Duruşmada, tanık olarak dinlenen Uzman Çavuş Hamza Karasakal da, çatışma bölgesine gitmeden önce Tabur Komutanı’nın kendileriyle bir araya geldiğini ve, ’Alay Komutanı içimde kötü bir his var, ne zaman bu his olsa, şehit verdim’ dediğini aktardığını anlatarak, şöyle konuştu: "Dolapdere Köyü’ne vardığımızda en güvendiğim askerin 10 dakikalık molada uyuduğunu gördüm. Kendisini ikaz ettim. Bana çok yorgun olduğunu söyledi. Bu arada Necmettin Üsteğmen, tabur komutanımızın yanına geldi ve bir mağarada ısı kaynağının tespit edildiğini söyledi. Ve mağarayı aramayı teklif etti. Ancak tabur komutanımız, gece saatinde emniyetli olamayacağını ve yarın o mağarada arama yapılabileceğini söyledi.

Verdiğimiz molalarda askerler yorgun olduğundan yatıp horluyorlardı. Ve biz bütün mevzileri dolaşarak kendilerini uyarıyorduk. Telsiz kestirmesi haberinin gelmesinden sonra tabur komutanımız, kimsenin ayakta kalmamasını istedi ve herkesi uyardı. Hatta çatışmada şehit olan Uzman Çavuş Gökhan’ın açıkta bir şeyler yediğini gördük. Kendisini uyardık. Kendisi de tayinine 10 gün kaldığını söyledi. Ve bir kayanın arkasına geçti. Askerlerle sohbet ederken, askerler bana terhislerine 35 gün kaldığını belirterek, ’inşallah bu akşam bir şey çıkmaz.
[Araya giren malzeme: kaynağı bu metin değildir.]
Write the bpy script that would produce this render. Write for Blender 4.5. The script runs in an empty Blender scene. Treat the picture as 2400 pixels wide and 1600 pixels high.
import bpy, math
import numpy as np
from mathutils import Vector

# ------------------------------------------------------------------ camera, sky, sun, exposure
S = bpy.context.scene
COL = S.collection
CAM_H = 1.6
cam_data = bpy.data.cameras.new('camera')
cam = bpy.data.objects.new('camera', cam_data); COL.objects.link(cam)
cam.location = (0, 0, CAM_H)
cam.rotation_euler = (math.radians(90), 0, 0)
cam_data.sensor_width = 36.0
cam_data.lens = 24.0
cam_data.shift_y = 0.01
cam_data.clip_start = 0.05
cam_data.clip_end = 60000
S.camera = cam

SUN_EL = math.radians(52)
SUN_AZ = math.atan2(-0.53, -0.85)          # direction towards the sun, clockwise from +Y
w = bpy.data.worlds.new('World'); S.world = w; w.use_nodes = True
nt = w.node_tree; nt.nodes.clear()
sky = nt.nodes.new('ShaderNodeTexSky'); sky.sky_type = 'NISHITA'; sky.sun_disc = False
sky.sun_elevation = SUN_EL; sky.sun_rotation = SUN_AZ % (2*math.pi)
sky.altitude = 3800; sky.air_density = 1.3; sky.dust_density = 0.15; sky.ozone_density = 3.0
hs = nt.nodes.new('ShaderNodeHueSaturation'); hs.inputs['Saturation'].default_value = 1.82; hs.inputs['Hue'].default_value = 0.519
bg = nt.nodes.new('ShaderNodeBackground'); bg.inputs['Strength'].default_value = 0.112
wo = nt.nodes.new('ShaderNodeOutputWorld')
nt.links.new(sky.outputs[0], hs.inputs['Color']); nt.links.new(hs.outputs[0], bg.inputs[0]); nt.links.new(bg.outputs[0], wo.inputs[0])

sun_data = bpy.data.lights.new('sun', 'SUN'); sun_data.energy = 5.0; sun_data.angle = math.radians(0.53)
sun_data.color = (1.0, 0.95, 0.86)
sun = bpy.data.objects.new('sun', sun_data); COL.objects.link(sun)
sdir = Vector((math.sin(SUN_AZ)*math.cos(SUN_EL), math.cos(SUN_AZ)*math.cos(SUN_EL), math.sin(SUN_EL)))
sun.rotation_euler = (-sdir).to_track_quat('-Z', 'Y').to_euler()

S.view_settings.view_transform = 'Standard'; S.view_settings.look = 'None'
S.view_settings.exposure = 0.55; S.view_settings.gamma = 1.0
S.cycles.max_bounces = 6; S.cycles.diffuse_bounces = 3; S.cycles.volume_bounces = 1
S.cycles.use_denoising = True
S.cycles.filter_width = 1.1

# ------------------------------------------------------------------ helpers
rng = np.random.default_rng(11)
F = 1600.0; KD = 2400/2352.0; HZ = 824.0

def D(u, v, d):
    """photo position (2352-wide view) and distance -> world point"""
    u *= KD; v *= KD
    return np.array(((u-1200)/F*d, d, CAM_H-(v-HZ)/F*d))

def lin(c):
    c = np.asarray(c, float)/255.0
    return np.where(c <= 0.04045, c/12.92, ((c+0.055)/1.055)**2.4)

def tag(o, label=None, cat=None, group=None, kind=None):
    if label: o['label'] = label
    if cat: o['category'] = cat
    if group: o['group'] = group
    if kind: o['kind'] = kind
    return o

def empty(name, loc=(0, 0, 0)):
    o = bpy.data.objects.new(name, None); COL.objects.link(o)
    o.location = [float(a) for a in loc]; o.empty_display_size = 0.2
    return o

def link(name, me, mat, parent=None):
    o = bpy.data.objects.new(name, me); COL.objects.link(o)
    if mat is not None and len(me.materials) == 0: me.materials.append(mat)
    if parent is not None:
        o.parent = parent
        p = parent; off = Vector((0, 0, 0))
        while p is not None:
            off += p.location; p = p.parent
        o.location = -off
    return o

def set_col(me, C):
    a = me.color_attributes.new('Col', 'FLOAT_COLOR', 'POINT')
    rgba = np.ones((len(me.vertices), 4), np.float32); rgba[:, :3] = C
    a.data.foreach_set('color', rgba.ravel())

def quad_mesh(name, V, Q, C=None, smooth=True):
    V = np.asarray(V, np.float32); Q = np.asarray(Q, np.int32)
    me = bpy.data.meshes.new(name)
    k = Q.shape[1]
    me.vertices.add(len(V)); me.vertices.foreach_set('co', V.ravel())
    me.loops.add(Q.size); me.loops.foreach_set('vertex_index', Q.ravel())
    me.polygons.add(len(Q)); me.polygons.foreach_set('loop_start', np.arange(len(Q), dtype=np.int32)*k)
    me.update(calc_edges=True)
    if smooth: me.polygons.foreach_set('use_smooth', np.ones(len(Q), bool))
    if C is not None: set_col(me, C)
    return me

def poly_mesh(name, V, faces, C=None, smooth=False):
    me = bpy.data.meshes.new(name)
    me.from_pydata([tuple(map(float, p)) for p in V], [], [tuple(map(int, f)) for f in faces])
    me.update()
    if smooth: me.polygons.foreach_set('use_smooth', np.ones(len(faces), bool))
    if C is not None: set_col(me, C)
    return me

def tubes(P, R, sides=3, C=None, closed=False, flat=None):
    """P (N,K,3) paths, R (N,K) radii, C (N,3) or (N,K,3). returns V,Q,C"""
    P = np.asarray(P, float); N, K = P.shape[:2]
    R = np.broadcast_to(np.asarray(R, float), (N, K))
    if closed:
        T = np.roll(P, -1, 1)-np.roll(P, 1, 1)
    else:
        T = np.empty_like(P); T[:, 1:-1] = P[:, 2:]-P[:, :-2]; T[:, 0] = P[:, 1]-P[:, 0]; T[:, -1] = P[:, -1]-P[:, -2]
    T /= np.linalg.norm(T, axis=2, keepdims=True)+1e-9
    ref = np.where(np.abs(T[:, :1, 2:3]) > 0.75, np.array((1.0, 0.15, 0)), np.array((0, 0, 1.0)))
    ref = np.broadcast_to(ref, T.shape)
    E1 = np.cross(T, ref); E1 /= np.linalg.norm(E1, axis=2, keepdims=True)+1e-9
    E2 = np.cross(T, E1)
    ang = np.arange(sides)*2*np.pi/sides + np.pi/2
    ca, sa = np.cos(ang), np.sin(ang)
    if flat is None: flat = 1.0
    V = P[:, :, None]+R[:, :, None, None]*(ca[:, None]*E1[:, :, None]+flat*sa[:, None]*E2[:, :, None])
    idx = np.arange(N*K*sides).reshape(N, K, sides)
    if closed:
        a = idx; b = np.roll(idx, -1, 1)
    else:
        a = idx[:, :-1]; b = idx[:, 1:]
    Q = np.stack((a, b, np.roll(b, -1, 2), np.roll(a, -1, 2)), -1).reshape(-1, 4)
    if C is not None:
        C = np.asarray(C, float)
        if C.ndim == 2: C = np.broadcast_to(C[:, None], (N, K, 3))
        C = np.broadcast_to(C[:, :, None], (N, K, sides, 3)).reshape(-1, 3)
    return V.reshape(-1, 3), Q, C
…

Biz de yarın dinleniriz’ dediler" dedi.

Daha sonra tabur komutanının yanına gittiğini ifadesinde dile getiren Uzman Çavuş Karasakal, şöyle dedi: "Bölgede çeşme olup olmadığına bakmak için haritayı istedim. Tabur komutanı haritayı verdiği sırada çatışma çıktı. Tabur komutanıyla mevziye atladık. O arada tabur komutanı ’bomba’ diye bağırınca, mevziden tekrar dışarı atladık. El bombası mevzinin içine düşürek patladı. Patlamadan sonra tabur komutanının yüzünden kan geldiğini gördüm. Bana, ’Bir şeyim yok, sen timine yaklaş’ dedi. Merkeze çatışma bilgisi verip vermediğini sordum. Bana, ’Hamza nereye bilgi vereceğim’ dedi. Sanırım şoktaydı. Telsizi düşmüştü. 3 metre mesafeden ona telsizimi fırlattım. Telsizimle merkeze durumu bildirdi. O arada teröristlerin Kürtçe küfür ederek mevzilere yaklaştıklarını duydum, yangın çıkmıştı. Bize doğru yangın geliyordu. 1 asker ağlayarak bana geldi ve mermisinin bittiğini söyledi. Bir şarjörümü de ona verdim. Çin biksisi tutukluluk yapınca Emrah Uzman onu çalıştırmak isterken elini yaktı. Bir asker de bağırarak, ’helikopter geliyor’ diye bağırarak arkadaşlarına moral, teröristlere de korku vermeye çalıştığını gördüm. Kimi asker şoka girmişti, birisi makineli tüfekle havaya ateş ediyordu. Emre Astsubay, havaya ateş eden askere kızarak tüfeğini elinden aldı. Daha sonra kobra helikopterler geldi, 5 dakika dolanıp tekrar geri döndüler."

Duruşma, diğer askerlerin dinlenmesi için ileri bir tarihe ertelendi.